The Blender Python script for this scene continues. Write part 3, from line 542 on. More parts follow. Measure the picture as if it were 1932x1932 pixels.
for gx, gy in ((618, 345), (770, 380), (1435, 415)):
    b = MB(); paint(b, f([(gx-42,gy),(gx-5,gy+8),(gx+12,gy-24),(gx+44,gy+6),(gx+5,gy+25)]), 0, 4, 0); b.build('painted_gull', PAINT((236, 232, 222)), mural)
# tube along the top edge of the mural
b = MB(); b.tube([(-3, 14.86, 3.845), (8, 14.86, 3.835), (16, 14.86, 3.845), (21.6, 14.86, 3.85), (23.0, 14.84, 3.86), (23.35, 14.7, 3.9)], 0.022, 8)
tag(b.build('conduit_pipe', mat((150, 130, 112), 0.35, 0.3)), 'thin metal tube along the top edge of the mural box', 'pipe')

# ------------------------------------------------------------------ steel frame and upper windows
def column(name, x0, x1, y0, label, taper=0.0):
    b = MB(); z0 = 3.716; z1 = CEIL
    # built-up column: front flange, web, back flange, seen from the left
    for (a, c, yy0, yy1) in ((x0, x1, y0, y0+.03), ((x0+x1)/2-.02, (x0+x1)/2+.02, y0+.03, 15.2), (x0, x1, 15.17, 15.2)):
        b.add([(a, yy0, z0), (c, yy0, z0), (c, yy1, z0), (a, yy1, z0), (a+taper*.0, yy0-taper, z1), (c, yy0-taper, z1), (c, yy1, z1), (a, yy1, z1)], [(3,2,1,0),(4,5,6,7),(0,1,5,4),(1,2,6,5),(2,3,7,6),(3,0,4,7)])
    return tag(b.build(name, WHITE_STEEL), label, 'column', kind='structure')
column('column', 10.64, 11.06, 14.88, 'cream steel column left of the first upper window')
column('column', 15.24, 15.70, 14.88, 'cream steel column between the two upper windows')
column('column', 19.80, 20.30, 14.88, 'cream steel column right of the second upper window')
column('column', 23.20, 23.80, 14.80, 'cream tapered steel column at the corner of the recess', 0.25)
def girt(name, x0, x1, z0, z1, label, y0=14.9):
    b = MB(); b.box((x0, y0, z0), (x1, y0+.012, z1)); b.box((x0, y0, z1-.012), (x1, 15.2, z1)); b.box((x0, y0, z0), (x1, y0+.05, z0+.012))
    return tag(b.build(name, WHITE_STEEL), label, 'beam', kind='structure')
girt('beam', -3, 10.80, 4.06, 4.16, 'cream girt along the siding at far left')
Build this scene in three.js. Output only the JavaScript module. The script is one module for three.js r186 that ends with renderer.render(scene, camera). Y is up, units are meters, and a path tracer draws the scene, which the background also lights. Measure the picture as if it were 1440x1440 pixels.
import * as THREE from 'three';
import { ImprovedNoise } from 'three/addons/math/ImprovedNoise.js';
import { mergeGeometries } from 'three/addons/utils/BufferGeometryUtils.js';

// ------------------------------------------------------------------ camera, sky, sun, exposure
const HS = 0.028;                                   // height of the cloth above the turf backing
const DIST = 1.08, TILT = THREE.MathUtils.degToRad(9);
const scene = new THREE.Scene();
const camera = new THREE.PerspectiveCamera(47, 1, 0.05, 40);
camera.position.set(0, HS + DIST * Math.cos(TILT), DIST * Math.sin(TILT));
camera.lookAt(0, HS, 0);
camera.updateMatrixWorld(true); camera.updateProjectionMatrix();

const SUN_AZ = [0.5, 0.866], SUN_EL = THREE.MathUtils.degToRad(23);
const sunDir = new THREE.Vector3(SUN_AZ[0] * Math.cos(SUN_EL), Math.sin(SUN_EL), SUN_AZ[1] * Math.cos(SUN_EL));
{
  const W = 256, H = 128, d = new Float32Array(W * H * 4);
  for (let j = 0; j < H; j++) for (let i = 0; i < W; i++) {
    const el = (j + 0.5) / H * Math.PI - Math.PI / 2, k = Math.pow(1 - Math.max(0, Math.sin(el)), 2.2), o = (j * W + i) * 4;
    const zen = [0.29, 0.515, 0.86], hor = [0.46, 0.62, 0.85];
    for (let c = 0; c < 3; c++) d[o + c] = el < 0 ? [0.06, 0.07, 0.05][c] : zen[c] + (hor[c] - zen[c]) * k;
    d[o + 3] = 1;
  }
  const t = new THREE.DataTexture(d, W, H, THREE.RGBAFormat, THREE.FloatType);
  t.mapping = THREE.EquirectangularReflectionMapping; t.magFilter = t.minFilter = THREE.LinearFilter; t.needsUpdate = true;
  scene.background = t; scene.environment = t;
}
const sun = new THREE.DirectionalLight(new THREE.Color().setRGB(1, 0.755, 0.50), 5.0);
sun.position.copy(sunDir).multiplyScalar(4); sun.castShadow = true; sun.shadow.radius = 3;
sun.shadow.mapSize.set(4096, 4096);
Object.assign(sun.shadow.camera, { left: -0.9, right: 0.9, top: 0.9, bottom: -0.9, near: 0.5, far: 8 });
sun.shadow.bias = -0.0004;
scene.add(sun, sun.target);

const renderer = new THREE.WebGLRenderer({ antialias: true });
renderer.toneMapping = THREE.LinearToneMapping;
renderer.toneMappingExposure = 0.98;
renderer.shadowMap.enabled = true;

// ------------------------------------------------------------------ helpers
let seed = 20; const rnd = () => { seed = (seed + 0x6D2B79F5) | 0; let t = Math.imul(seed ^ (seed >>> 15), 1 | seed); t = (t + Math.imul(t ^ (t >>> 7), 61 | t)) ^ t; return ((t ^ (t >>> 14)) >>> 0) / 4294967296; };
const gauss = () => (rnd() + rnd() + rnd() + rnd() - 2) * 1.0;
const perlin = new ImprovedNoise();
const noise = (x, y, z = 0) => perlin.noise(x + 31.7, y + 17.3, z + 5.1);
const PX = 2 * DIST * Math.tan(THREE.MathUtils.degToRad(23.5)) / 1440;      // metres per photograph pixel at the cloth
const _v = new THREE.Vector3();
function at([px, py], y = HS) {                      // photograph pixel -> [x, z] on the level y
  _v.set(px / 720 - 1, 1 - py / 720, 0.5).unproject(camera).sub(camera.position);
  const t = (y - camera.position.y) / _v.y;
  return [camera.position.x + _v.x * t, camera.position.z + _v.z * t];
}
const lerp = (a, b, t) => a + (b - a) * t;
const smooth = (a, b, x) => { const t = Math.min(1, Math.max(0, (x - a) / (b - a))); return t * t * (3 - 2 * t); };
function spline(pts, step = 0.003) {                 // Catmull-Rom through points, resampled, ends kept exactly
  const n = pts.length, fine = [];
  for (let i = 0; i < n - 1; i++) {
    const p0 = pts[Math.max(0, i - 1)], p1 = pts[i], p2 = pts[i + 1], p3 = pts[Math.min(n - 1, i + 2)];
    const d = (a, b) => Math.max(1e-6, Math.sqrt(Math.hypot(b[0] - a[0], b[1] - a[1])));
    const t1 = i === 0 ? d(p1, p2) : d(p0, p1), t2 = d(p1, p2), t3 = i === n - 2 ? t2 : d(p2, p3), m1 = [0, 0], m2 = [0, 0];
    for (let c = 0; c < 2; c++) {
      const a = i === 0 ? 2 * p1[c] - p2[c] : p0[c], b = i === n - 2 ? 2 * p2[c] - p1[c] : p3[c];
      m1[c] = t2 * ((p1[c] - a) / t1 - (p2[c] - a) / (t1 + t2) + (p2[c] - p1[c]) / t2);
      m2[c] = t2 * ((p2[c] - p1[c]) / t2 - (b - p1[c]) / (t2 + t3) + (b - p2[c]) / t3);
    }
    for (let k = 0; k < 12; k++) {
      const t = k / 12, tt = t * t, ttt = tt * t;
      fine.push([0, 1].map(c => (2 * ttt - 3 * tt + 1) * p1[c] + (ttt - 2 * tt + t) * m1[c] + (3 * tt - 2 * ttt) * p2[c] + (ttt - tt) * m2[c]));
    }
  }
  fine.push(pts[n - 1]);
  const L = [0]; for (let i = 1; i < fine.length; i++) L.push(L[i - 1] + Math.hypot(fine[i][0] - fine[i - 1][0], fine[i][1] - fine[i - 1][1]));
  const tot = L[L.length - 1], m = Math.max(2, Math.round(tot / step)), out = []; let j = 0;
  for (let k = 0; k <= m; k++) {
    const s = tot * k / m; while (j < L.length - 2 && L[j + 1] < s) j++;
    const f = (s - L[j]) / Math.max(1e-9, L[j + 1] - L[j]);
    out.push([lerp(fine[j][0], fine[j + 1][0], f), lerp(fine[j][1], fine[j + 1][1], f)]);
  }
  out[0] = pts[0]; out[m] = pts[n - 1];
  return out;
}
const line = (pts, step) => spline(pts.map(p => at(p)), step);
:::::
Problem to solve: Quote the listing word for word from its first line through the line in which "mural box', 'pipe')" appears.

Response to the task:
The Blender Python script for this scene continues. Write part 3, from line 542 on. More parts follow. Measure the picture as if it were 1932x1932 pixels.
for gx, gy in ((618, 345), (770, 380), (1435, 415)):
    b = MB(); paint(b, f([(gx-42,gy),(gx-5,gy+8),(gx+12,gy-24),(gx+44,gy+6),(gx+5,gy+25)]), 0, 4, 0); b.build('painted_gull', PAINT((236, 232, 222)), mural)
# tube along the top edge of the mural
b = MB(); b.tube([(-3, 14.86, 3.845), (8, 14.86, 3.835), (16, 14.86, 3.845), (21.6, 14.86, 3.85), (23.0, 14.84, 3.86), (23.35, 14.7, 3.9)], 0.022, 8)
tag(b.build('conduit_pipe', mat((150, 130, 112), 0.35, 0.3)), 'thin metal tube along the top edge of the mural box', 'pipe')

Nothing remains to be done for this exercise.